EXERCISE DESCRIPTION: Extract all lines from the data beneath that include the word "scene".
————————
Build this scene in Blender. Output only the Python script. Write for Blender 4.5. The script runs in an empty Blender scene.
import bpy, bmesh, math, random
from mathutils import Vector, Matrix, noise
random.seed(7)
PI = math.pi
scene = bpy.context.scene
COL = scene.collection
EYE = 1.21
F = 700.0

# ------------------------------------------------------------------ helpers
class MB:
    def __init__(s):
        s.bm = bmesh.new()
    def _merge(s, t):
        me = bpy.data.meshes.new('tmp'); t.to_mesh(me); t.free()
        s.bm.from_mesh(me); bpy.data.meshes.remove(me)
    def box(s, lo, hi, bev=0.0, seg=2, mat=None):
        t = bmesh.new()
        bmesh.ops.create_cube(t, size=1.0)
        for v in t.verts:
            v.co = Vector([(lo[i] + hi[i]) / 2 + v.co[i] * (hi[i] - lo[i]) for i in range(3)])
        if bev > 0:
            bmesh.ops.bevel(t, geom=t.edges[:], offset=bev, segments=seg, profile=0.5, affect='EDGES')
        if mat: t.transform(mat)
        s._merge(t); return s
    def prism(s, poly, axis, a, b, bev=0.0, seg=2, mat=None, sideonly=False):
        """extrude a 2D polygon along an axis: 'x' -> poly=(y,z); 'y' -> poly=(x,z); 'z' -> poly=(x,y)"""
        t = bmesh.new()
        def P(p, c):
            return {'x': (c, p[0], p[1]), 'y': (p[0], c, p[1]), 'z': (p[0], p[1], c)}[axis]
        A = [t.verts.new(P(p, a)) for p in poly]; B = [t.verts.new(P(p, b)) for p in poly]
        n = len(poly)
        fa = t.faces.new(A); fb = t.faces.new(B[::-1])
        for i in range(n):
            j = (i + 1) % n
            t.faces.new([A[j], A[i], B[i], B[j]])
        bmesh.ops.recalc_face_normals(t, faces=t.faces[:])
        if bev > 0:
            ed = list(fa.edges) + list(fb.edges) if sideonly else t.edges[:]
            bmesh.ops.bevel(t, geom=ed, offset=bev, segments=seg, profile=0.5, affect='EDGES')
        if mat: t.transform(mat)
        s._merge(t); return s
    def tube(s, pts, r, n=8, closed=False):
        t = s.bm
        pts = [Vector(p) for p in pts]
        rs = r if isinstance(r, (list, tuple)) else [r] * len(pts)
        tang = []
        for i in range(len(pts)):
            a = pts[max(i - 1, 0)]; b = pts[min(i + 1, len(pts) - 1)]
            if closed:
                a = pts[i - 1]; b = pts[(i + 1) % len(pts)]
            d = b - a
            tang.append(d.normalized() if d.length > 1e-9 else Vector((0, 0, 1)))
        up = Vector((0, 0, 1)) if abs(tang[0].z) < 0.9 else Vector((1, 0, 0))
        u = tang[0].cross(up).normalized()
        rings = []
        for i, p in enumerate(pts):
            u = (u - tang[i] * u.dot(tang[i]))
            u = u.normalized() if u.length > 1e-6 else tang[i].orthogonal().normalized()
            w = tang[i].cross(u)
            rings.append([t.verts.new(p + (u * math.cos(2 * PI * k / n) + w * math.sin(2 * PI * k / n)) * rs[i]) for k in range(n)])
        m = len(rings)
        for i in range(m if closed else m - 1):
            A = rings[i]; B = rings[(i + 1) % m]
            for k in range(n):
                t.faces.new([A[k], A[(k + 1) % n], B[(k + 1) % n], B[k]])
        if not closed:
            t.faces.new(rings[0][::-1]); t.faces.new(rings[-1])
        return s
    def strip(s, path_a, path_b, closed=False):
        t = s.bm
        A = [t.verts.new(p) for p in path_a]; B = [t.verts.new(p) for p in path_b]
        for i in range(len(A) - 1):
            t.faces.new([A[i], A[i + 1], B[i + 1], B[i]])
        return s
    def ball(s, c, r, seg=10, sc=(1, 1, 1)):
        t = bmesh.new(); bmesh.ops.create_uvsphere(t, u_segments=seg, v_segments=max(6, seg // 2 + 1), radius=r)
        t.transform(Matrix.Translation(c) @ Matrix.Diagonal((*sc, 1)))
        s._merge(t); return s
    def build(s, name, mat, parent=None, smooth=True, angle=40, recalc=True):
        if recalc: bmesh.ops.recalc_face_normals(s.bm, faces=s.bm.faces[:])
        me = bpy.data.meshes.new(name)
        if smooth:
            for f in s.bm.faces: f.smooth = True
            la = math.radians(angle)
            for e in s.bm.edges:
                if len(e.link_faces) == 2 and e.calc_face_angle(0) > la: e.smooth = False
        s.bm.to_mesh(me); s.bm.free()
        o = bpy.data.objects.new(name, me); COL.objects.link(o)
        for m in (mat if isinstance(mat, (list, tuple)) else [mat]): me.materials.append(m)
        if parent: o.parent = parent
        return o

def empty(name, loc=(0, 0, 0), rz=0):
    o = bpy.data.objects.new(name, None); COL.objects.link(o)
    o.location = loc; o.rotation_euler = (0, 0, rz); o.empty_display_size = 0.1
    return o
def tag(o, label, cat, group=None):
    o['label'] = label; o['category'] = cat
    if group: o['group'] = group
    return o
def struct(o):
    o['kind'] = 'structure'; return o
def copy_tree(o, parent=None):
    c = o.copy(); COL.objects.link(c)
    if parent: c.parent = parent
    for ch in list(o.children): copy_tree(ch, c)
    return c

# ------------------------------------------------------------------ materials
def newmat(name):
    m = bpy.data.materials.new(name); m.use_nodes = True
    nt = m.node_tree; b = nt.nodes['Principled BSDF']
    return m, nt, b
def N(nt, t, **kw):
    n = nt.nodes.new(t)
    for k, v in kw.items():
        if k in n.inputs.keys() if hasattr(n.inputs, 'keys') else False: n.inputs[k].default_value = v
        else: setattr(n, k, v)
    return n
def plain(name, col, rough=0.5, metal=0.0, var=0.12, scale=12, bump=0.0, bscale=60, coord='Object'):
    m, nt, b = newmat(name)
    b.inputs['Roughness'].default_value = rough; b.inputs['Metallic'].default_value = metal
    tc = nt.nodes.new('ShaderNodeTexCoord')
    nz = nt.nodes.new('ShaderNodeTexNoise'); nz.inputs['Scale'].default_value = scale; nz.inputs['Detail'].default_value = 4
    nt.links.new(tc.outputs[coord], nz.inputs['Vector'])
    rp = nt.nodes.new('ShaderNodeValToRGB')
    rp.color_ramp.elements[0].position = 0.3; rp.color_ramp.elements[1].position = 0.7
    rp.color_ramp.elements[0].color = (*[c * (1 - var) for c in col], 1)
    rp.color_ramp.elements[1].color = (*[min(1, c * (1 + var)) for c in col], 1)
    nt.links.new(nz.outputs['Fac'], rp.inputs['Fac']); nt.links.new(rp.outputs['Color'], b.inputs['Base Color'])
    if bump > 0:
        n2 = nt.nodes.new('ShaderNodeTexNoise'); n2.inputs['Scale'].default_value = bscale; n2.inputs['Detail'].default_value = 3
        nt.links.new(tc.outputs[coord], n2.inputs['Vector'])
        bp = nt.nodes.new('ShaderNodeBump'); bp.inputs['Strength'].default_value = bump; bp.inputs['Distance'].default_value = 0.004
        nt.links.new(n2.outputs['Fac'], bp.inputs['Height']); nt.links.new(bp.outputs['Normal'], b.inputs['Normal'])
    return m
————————
TASK SOLUTION:
Build this scene in Blender. Output only the Python script. Write for Blender 4.5. The script runs in an empty Blender scene.
scene = bpy.context.scene
COL = scene.collection